To do: Restate the whole of the material. Keep every word, and drop the pictures.

__________

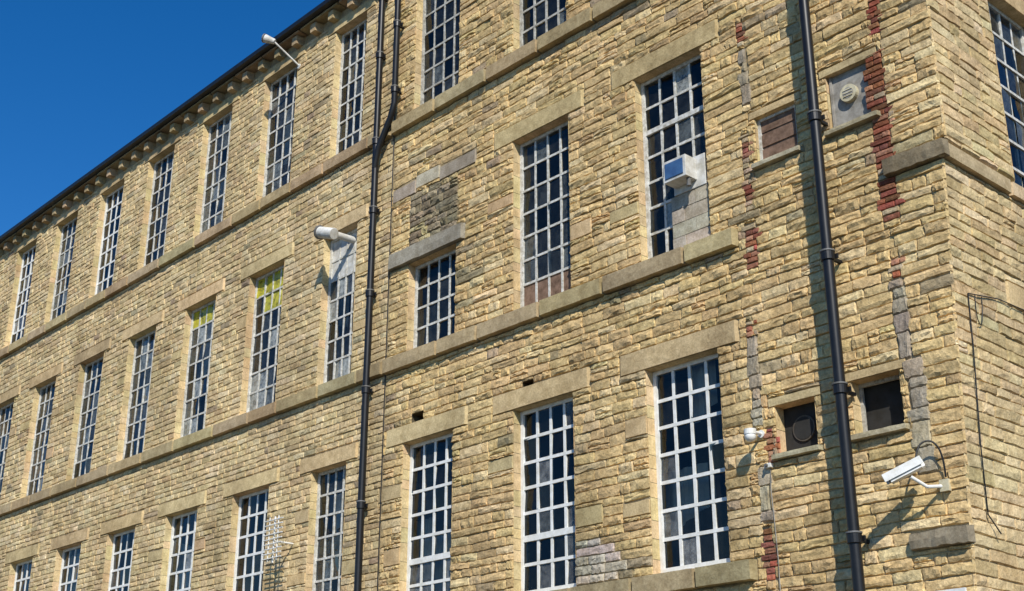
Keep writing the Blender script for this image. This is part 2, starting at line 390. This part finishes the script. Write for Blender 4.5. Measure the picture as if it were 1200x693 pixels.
for k,xc,x0,x1,z0,z1 in wins:
    sp=None; nr=7; th=(); st='old' if random.random()<.75 else 'oldd'
    if k in 'CD': st='white'
    if k=='C' and xc==-17.45: st='old'
    if k in 'AB' and xc<-26: st='white' if random.random()<.4 else 'old'
    if k=='B' and xc in(-22.2,): sp=lambda i,j,nc,nr:'yellow' if j>=6 else ('pale' if random.random()<.25 else None)
    if k=='B' and xc==-19.8: sp=lambda i,j,nc,nr:'yellow' if (j>=6 or (j==5 and i in(1,2,3))) else ('pale' if random.random()<.25 else None)
    if k=='B' and xc==-17.45: sp=lambda i,j,nc,nr:'sheet' if j>=5 else ('pale' if random.random()<.35 else None)
    if k=='B' and xc==-14.9: nr=4; st='old'; sp=lambda i,j,nc,nr:'dark' if (j==3 or i==3 or random.random()<.4) else None
    if k=='B' and xc==-12.42: sp=lambda i,j,nc,nr:'board' if j==0 else None
    if k=='B' and xc==-9.95: st='old'; th=(5,); sp=lambda i,j,nc,nr:'pale' if random.random()<.10 else None
    if k=='C' and xc in(-14.9,-12.42): th=(2,)
    if k=='D': nr=5
    window(x0,x1,z0,z1,st,4,nr,special=sp,thick=th)
for k,u,u1,a,b in ewins:
    window(u,u1,a,b,'white' if k in'CD' else 'old',4,7 if k!='D' else 5,mp=mpE)
# ---------------------------------------------------------------- interior, roof, other walls
it=MB()
XR=-6.75
for z in (0.02,3.55,7.6,11.9): it.box(XL+.3,XR,.29,6.0,z,z+.25,1)
it.box(XL+.3,XR,6.0,6.2,0,15.5,0)
it.box(XL+.3,XR,.29,6.0,15.4,15.55,1)
for x in np.arange(XL+2.4,XR-1,7.1): it.box(x,x+.15,.29,6.0,.3,15.4,0)
for fz in (3.35,7.4,11.7,15.2):
    for x in np.arange(XL+.9,XR,2.4): it.box(x,x+.2,.29,5.99,fz,fz+.2,1)
it.obj('floors_and_partitions',[M_dark,M_floor],mill)
bl=MB()
for k,xc,x0,x1,z0,z1 in wins:
    if random.random()<(.8 if k=='C' else .3):
      for rep in range(2 if k=='C' else 1):
        hh=random.uniform(.2,.5)*(z1-z0); wv=random.uniform(.35,.7)*(x1-x0); a=random.uniform(x0-.1,x1-wv+.1)-.15; b=a+wv
        yy=random.uniform(.3,.42)+rep*.08; n=12
        zc=random.uniform(z0+hh/2,z1-hh/2); lo,hi=zc-hh/2,zc+hh/2
        k1=random.uniform(-.3,.3);k2=random.uniform(-.3,.3)
        for i in range(n):
            p=a+(b-a)*i/n;q=a+(b-a)*(i+1)/n; y0=yy+.03*math.sin(i*1.7);y1=yy+.03*math.sin((i+1)*1.7)
            bl.quad([(p,y0,lo+k1*i/n),(q,y1,lo+k1*(i+1)/n),(q,y1,hi+k2*(i+1)/n),(p,y0,hi+k2*i/n)])
bl.obj('window_blinds',[M_curt],mill)
ow=MB(); ow.box(XL,-6.3,DEPTH,DEPTH+.3,0,15.6,0); ow.box(XL-.3,XL,0.0,DEPTH,0,15.6,0)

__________

Exercise response:
Keep writing the Blender script for this image. This is part 2, starting at line 390. This part finishes the script. Write for Blender 4.5. Measure the picture as if it were 1200x693 pixels.
for k,xc,x0,x1,z0,z1 in wins:
    sp=None; nr=7; th=(); st='old' if random.random()<.75 else 'oldd'
    if k in 'CD': st='white'
    if k=='C' and xc==-17.45: st='old'
    if k in 'AB' and xc<-26: st='white' if random.random()<.4 else 'old'
    if k=='B' and xc in(-22.2,): sp=lambda i,j,nc,nr:'yellow' if j>=6 else ('pale' if random.random()<.25 else None)
    if k=='B' and xc==-19.8: sp=lambda i,j,nc,nr:'yellow' if (j>=6 or (j==5 and i in(1,2,3))) else ('pale' if random.random()<.25 else None)
    if k=='B' and xc==-17.45: sp=lambda i,j,nc,nr:'sheet' if j>=5 else ('pale' if random.random()<.35 else None)
    if k=='B' and xc==-14.9: nr=4; st='old'; sp=lambda i,j,nc,nr:'dark' if (j==3 or i==3 or random.random()<.4) else None
    if k=='B' and xc==-12.42: sp=lambda i,j,nc,nr:'board' if j==0 else None
    if k=='B' and xc==-9.95: st='old'; th=(5,); sp=lambda i,j,nc,nr:'pale' if random.random()<.10 else None
    if k=='C' and xc in(-14.9,-12.42): th=(2,)
    if k=='D': nr=5
    window(x0,x1,z0,z1,st,4,nr,special=sp,thick=th)
for k,u,u1,a,b in ewins:
    window(u,u1,a,b,'white' if k in'CD' else 'old',4,7 if k!='D' else 5,mp=mpE)
# ---------------------------------------------------------------- interior, roof, other walls
it=MB()
XR=-6.75
for z in (0.02,3.55,7.6,11.9): it.box(XL+.3,XR,.29,6.0,z,z+.25,1)
it.box(XL+.3,XR,6.0,6.2,0,15.5,0)
it.box(XL+.3,XR,.29,6.0,15.4,15.55,1)
for x in np.arange(XL+2.4,XR-1,7.1): it.box(x,x+.15,.29,6.0,.3,15.4,0)
for fz in (3.35,7.4,11.7,15.2):
    for x in np.arange(XL+.9,XR,2.4): it.box(x,x+.2,.29,5.99,fz,fz+.2,1)
it.obj('floors_and_partitions',[M_dark,M_floor],mill)
bl=MB()
for k,xc,x0,x1,z0,z1 in wins:
    if random.random()<(.8 if k=='C' else .3):
      for rep in range(2 if k=='C' else 1):
        hh=random.uniform(.2,.5)*(z1-z0); wv=random.uniform(.35,.7)*(x1-x0); a=random.uniform(x0-.1,x1-wv+.1)-.15; b=a+wv
        yy=random.uniform(.3,.42)+rep*.08; n=12
        zc=random.uniform(z0+hh/2,z1-hh/2); lo,hi=zc-hh/2,zc+hh/2
        k1=random.uniform(-.3,.3);k2=random.uniform(-.3,.3)
        for i in range(n):
            p=a+(b-a)*i/n;q=a+(b-a)*(i+1)/n; y0=yy+.03*math.sin(i*1.7);y1=yy+.03*math.sin((i+1)*1.7)
            bl.quad([(p,y0,lo+k1*i/n),(q,y1,lo+k1*(i+1)/n),(q,y1,hi+k2*(i+1)/n),(p,y0,hi+k2*i/n)])
bl.obj('window_blinds',[M_curt],mill)
ow=MB(); ow.box(XL,-6.3,DEPTH,DEPTH+.3,0,15.6,0); ow.box(XL-.3,XL,0.0,DEPTH,0,15.6,0)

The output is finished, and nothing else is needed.